Raphael wrote: ↑Sat Apr 22, 2023 1:49 am
The main problem I have with the notion of "white fragility" is that it exoticizes and pathologizes behavior that doesn't strike me as the slightest bit exotic or pathological. The idea seems to be that, when white react badly to being constantly trash-talked, that's a special pathology of white people, rather than, say, a result of the fact that white people are human beings, and human beings generally often react badly to it when they get constantly trash-talked.
One possible retort to that would be that white people inherently
deserve being constantly trash-talked. Now, first, I don't think
anyone deserves being trash-talked for having been born into the wrong demographic groups. But second, even if white people really would inherently deserve being constantly trash-talked, that still wouldn't change the basic psychological dynamics at work. Human beings tend to react badly to it when they get constantly trash-talked,
even if they do, in fact, deserve getting trash-talked.
All social justice movements seem to struggle with this. See also feminism... people seem to get mad when they write articles or tweets or whatever that, broadly summarised, amount to "men suck" and then other people reply with "not all men", but this is how every human group behaves. If you write something saying "women suck", you get at least as many people showing up to say "not all women" or even "not any woman".
And I guess the challenge of a social justice movement is to both convey the problem and demand a solution, but allow "good" members of the group you have problems with to feel like they can join your side without always being a suspect or provisional member.
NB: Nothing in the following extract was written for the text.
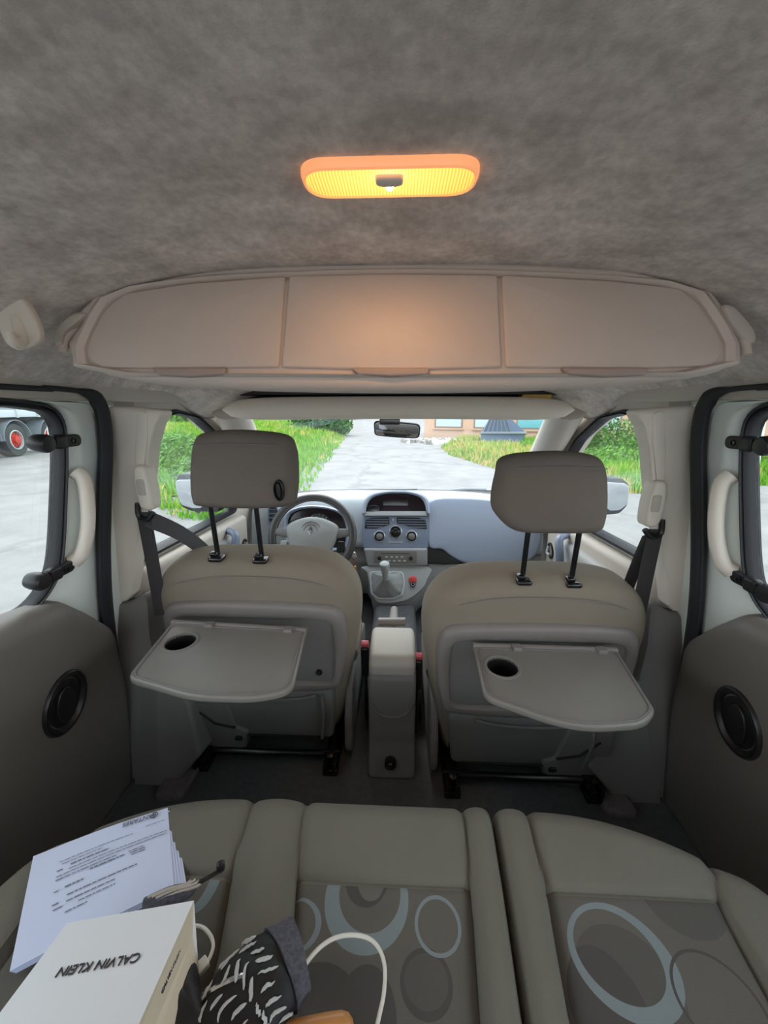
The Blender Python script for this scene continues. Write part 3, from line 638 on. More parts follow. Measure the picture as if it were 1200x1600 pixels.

If you go too hard on "group X sucks and is inherently awful" then all you do is incentivise group X to consolidate and do a lot of motivated reasoning to describe why you suck instead. But since the average person likes working with broad brush stereotypes, it's really hard to avoid much of the movement just devolving into "group X is the eternal enemy and incompatible with all that's right in the world".
Another example where I personally experience the same backlash is Scottish nationalism. Officially, if you listen to the leaders of the movement, it's a civic nationalist movement, enlightened, etc. On the other hand, the vast majority of my actual observations and interactions as an Englishman on the topic with Indy supports has been something that devolved to very simplistic slogans along the lines of "The English suck and are oppressing us". The leadership can try to project a positive message, but then at the level of the average supporter you get stereotyping of an entire nation as the eternal Enemy.
This isn't meant to single out either feminism or Scottish nationalism, more to say that all large groups of people are the same. They all tend to group together the outgroup into a handy evil stereotype to simplistically hate, and in doing so provoke that outgroup to consolidate against them if it hasn't already, and form or reinforce their own stereotypes. Which then means that a set of objectively often pretty reasonable asks gets embedded as a political / culture war thing forever and most people stop actually engaging with the other side.
It'd be nice if people could avoid or reduce rhetoric that converts "X and people who do X are bad and need to be stopped" to "people vaguely associated via some intrinsic property they can't change with the people who do X are bad and need to be stopped", but that doesn't really seem to be possible for any big political movement.
If you want to win and actually make the world better for your group, you generally need to leave the door open to a wider coalition without making anyone from the outside who joins up "one of the few good ones" (i.e. the exception to the rule that the group they come from inherently sucks). So excessive stereotyping or collective sin is not just bad, it's bad politics. In a perfect world, bad and alienating rhetoric wouldn't affect the chance of quickly achieving justice, but we don't really live in that world, and it's very hard for most people to consider themselves allies to a group whose majority openly seems to despise them regardless of whether they've done specific set of bad things or not.